A small people’s great chronicler

He was decorated by a superpower for its oil and remembered by his own people for its words. Both lives are kept alive today — above all by his family and his community.

1920the first poem ever written in Tat
5,000+Baku oil specialists he led to the “Second Baku”
1943Order of Lenin, for wartime oil
85years of a double life

Dates and figures are drawn from Russian Wikipedia, the Jewish encyclopedias and community archives; the most celebratory wartime numbers come from community sources.

Memory

Honours

1940

Order of the Red Banner of Labour

1943

Order of Lenin

For organizing wartime oil production

Order “Badge of Honour”

Honoured Oil Worker of the USSR

Medal “For the Defence of the Caucasus”

Deputy of the Supreme Soviet of the Azerbaijan SSR

He was also a member of the Central Committee of the Communist Party of Azerbaijan and a personal pensioner of union significance.

Moscow · Baku · Jerusalem

The books he left

In his last years Agarunov returned to the pen. «Oil and Victory» (Baku, 1991) told the story of Baku’s oil workers in the war; his memoir of his people, «The Great Destiny of a Small People» (Moscow, 1995), appeared after his death and is held by the National Library of Israel.

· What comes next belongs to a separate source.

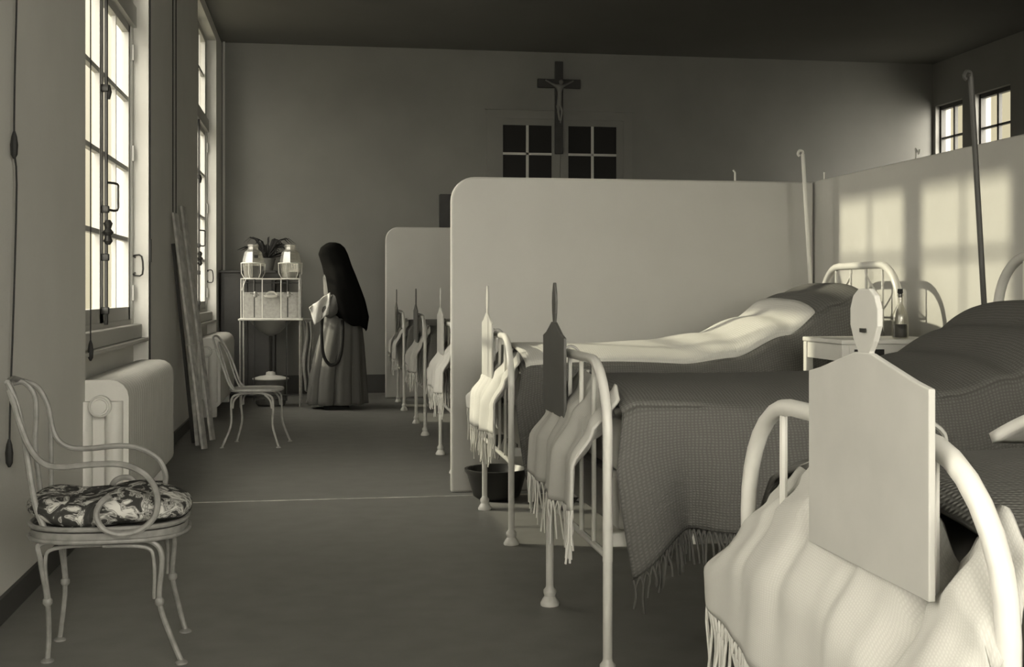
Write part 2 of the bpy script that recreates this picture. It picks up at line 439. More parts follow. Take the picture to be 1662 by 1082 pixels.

His Judeo-Tat dictionaries were completed and published by his son Mikhail.

Red Village · STMEGI

How he is remembered

His legacy was preserved, above all, by his son Mikhail Agarunov (1936–2023), a chemist and historian of the Mountain Jews who worked the family and state archives to republish his father’s books. Today the foundation STMEGI, which keeps the heritage of the Mountain Jews, hosts his memoir and his story — and the Red Village where he was born still stands as a living home of his people.

A small people, a great destiny
The great destiny of a small people. Yakov Agarunov

He helped fuel a war and outlived an empire, but the work he chose to close his life with was the smallest and the largest of all: to write down the history of a people few had ever counted. Oilman and poet, he gave that people both a future and a memory.